Groß war das Staunen, als die
Zuschauer von Vidus Projektionen von den Bildern, welche die dramatischen
Ereignisse der Revolution, aber auch aus dem Leben der Schauspieler
zeigen, gewissermaßen "überrollt" wurden: Die Regisseurin nutzte zu
diesem Zweck die riesige
Fläche der zur Verfügung stehenden Leinwand von 33 Metern Länge und 21
Metern Höhe, die auf dem Dach des Gebäudes thront. Die Projektionen blieben
auch von Passanten am Universitätsplatz nicht unbemerkt. Dass der
Universitätsplatz als Kilometer null der Revolution bezeichnet wird, weil
dort die meisten Menschen 1989 starben, gilt ebenfalls als emblematisch. Es
sei hier noch erwähnt, dass Cristina Baciu den Multimedia-Ansatz leitet,
Ovidiu Zimcea für die Musik und Gabriela Schinderman für den Comicstreifen,
der die chronologische Abfolge der Ereignisse wiedergibt, verantwortlich
zeichnen.
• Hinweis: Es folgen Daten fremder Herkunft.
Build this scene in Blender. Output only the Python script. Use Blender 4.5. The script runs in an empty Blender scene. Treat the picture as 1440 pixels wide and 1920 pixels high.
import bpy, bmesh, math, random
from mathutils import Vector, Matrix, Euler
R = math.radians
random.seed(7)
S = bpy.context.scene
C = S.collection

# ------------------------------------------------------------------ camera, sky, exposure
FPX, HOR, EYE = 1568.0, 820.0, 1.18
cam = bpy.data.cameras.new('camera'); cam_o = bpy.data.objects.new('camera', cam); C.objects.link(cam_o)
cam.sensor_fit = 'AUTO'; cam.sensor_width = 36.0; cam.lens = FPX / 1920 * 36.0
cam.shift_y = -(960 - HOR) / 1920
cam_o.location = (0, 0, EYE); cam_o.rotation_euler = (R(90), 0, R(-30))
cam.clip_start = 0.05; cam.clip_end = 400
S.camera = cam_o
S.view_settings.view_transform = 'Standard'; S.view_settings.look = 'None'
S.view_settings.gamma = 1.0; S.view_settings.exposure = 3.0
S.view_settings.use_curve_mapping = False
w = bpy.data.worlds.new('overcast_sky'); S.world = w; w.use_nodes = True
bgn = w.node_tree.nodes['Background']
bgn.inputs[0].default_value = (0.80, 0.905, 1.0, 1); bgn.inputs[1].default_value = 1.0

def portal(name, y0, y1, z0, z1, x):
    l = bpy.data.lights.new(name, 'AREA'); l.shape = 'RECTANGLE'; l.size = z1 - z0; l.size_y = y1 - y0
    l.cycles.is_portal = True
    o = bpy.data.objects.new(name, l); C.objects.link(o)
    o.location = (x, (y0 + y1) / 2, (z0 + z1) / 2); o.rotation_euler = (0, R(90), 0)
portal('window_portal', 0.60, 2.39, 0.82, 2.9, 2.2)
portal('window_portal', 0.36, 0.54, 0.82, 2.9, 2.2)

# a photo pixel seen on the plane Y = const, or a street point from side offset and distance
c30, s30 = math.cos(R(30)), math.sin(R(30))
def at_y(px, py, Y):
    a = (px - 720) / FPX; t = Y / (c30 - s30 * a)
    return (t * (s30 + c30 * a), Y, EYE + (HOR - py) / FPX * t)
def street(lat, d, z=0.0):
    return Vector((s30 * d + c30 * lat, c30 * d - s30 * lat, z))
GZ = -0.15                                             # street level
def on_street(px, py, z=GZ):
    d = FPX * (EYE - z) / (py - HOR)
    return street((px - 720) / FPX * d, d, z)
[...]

Sie alle tragen zum Erfolg der Inszenierung bei.
Vidus dokumentarische
Multimedia-Theaterproduktion – so der Untertitel von "Tagebuch Rumänien.
1989" –, ist rührend und unterhaltsam zugleich. Dieser wichtige Beitrag über
den bewegten Abschnitt der rumänischen Geschichte spricht sowohl die ältere
Generation an, die den Kommunismus erlebt hat, als auch die Jüngeren, denen
Ceauşescus Diktatur und die Ereignisse vom Dezember 1989 unbekannt sind,
an. Kaum ein Werk der rumänischen Theaterszene hat in den letzten Jahren so
viel öffentliches Interesse geweckt – ein deutliches Zeichen dafür, wie
außergewöhnlich und zugleich notwendig dieses Projekt ist.